Data shown:

[start]

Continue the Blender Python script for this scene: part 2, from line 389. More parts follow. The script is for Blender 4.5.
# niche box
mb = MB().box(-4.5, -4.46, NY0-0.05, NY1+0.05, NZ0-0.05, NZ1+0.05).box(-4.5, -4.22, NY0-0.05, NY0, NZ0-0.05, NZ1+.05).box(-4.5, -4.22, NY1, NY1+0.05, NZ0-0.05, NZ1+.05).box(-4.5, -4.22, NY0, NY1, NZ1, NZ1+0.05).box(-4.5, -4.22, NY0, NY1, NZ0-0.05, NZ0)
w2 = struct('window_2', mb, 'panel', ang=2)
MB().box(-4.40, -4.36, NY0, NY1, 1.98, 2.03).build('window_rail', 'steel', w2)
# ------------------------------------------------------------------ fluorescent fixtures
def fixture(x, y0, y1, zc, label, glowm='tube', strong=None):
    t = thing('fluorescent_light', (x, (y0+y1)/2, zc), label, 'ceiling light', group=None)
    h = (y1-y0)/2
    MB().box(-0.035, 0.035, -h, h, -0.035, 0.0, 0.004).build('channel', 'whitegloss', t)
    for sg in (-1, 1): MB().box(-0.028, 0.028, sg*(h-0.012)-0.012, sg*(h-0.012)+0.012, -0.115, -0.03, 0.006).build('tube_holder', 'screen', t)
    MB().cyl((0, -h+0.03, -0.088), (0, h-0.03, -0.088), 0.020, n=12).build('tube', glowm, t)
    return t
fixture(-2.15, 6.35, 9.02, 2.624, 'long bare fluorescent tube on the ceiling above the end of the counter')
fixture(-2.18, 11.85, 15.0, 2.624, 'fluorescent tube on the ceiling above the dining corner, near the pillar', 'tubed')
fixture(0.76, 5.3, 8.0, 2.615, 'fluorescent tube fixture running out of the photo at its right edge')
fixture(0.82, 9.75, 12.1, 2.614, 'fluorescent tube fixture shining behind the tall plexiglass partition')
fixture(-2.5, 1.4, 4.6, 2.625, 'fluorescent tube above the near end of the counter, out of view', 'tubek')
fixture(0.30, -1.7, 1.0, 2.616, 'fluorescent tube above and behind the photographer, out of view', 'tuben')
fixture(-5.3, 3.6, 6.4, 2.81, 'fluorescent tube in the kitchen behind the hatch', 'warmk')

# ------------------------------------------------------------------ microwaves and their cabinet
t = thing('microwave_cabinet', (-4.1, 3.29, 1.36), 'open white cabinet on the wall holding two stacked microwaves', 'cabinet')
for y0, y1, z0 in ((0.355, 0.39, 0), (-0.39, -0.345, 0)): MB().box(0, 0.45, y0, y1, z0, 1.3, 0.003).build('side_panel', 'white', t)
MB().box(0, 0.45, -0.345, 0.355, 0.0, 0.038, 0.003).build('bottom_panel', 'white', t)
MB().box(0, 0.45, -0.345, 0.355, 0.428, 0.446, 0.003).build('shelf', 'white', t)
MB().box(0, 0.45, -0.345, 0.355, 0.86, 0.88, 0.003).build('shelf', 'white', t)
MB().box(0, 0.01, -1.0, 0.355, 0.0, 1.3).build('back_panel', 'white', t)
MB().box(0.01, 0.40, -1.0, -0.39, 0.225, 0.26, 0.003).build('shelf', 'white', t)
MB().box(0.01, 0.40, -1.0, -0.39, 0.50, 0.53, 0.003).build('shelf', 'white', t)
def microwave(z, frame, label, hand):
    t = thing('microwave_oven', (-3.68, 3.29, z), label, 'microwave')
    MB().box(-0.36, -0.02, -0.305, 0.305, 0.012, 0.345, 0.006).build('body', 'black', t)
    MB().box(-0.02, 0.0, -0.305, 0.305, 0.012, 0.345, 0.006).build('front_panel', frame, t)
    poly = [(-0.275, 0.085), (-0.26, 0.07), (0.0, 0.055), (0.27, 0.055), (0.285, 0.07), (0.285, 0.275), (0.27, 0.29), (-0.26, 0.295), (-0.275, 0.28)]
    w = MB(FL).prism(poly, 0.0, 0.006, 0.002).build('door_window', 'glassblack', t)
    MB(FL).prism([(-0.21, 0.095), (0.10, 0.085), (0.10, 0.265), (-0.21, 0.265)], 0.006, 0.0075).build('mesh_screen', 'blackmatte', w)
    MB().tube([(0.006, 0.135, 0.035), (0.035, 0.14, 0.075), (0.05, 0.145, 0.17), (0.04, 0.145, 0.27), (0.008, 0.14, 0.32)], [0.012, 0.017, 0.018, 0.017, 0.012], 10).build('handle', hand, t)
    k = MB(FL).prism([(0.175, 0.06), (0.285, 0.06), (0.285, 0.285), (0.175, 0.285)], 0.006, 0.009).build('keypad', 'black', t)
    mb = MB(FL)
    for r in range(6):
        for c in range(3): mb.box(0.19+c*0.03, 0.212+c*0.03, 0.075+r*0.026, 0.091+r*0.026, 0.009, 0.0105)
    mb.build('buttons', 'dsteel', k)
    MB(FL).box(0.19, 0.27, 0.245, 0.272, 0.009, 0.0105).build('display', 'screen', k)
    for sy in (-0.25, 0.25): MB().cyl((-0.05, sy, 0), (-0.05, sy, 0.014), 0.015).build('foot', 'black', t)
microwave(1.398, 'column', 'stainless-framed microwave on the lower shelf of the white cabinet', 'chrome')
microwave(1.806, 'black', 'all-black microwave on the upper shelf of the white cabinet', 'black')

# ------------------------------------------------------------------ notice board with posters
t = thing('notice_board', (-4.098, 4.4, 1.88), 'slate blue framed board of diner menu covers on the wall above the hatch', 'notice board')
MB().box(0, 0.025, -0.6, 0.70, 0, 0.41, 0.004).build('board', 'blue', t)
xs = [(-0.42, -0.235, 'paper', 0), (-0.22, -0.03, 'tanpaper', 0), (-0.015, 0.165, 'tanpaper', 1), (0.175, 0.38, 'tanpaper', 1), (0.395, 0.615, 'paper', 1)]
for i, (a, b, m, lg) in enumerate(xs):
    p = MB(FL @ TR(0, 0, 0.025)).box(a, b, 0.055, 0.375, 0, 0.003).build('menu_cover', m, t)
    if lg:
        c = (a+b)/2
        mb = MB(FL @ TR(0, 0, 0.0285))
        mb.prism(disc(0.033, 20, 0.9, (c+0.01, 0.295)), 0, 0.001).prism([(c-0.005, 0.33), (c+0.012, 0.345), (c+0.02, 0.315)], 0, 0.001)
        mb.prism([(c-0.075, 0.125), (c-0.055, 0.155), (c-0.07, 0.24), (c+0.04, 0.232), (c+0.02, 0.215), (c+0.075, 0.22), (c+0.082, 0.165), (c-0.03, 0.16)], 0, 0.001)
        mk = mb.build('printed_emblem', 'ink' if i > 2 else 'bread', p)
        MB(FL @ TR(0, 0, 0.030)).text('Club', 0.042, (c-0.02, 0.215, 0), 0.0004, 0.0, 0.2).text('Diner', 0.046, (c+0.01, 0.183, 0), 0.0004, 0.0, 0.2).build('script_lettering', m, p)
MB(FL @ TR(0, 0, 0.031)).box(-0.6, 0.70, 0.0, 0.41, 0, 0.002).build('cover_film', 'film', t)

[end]

Objective: Starting at the top of the data above, repeat every line exactly until the line containing "fixture(-5.3, 3.6, 6.4, 2.81, 'fluorescent" has been given, then stop.

Correct output:
Continue the Blender Python script for this scene: part 2, from line 389. More parts follow. The script is for Blender 4.5.
# niche box
mb = MB().box(-4.5, -4.46, NY0-0.05, NY1+0.05, NZ0-0.05, NZ1+0.05).box(-4.5, -4.22, NY0-0.05, NY0, NZ0-0.05, NZ1+.05).box(-4.5, -4.22, NY1, NY1+0.05, NZ0-0.05, NZ1+.05).box(-4.5, -4.22, NY0, NY1, NZ1, NZ1+0.05).box(-4.5, -4.22, NY0, NY1, NZ0-0.05, NZ0)
w2 = struct('window_2', mb, 'panel', ang=2)
MB().box(-4.40, -4.36, NY0, NY1, 1.98, 2.03).build('window_rail', 'steel', w2)
# ------------------------------------------------------------------ fluorescent fixtures
def fixture(x, y0, y1, zc, label, glowm='tube', strong=None):
    t = thing('fluorescent_light', (x, (y0+y1)/2, zc), label, 'ceiling light', group=None)
    h = (y1-y0)/2
    MB().box(-0.035, 0.035, -h, h, -0.035, 0.0, 0.004).build('channel', 'whitegloss', t)
    for sg in (-1, 1): MB().box(-0.028, 0.028, sg*(h-0.012)-0.012, sg*(h-0.012)+0.012, -0.115, -0.03, 0.006).build('tube_holder', 'screen', t)
    MB().cyl((0, -h+0.03, -0.088), (0, h-0.03, -0.088), 0.020, n=12).build('tube', glowm, t)
    return t
fixture(-2.15, 6.35, 9.02, 2.624, 'long bare fluorescent tube on the ceiling above the end of the counter')
fixture(-2.18, 11.85, 15.0, 2.624, 'fluorescent tube on the ceiling above the dining corner, near the pillar', 'tubed')
fixture(0.76, 5.3, 8.0, 2.615, 'fluorescent tube fixture running out of the photo at its right edge')
fixture(0.82, 9.75, 12.1, 2.614, 'fluorescent tube fixture shining behind the tall plexiglass partition')
fixture(-2.5, 1.4, 4.6, 2.625, 'fluorescent tube above the near end of the counter, out of view', 'tubek')
fixture(0.30, -1.7, 1.0, 2.616, 'fluorescent tube above and behind the photographer, out of view', 'tuben')
fixture(-5.3, 3.6, 6.4, 2.81, 'fluorescent tube in the kitchen behind the hatch', 'warmk')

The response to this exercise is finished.